Secara pribadi, wajah HMS ITB dalam bayanganku mulai terukir sejak SMA. Sewaktu ada kakak kelas yang kuliah di jurusan Tambang ITB datang dalam penyuluhan mengenai ITB, sebagai adik kelas yang cupu, kutanyakan padanya.
“Kakak, bagaimana dengan jurusan sipil ITB, bagus kah?”
“Oh, sipil bagus kok, cewenya banyak, trus OSPEK himpunannya diajarin computer..”
“Horeee.”

Demikianlah, sehingga dalam bayanganku jurusan sipil ini begitu ideal, jurusan yang di impikan oleh pemuda dari berbagai belahan bumi Indonesia. Maka, masuklah aku ke Teknik Sipil dengan sumringah, penuh perasaan suka, impianku akan diajarkan komputer dan dikelilingi cewek-cewek trendi dari seantero Indonesia akan segera terwujud.

Demikian rasanya, sebelum mengetahui keadaan sebenarnya..

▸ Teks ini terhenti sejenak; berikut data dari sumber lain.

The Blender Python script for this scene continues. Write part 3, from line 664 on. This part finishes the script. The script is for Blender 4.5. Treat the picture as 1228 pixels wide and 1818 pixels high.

OSKM untuk seluruh mahasiswa yang disambut dengan spanduk “selamat datang putra-putri terbaik dari seluruh Indonesia” berlangsung aman. Meski dimulai dari jam tujuh pagi sampai jam 12 malam setiap hari selama seminggu, tak masalah. Ada kegiatan lari-lari keci, berbalas salam, berbagai interaksi dan diskusi. Tak masalah, cocok banget nih kampus. Namun disitu mulai beredar desas-desus tak menyenangkan soal Ospek di himpunan mahasiswa sipil, yang katanya keras.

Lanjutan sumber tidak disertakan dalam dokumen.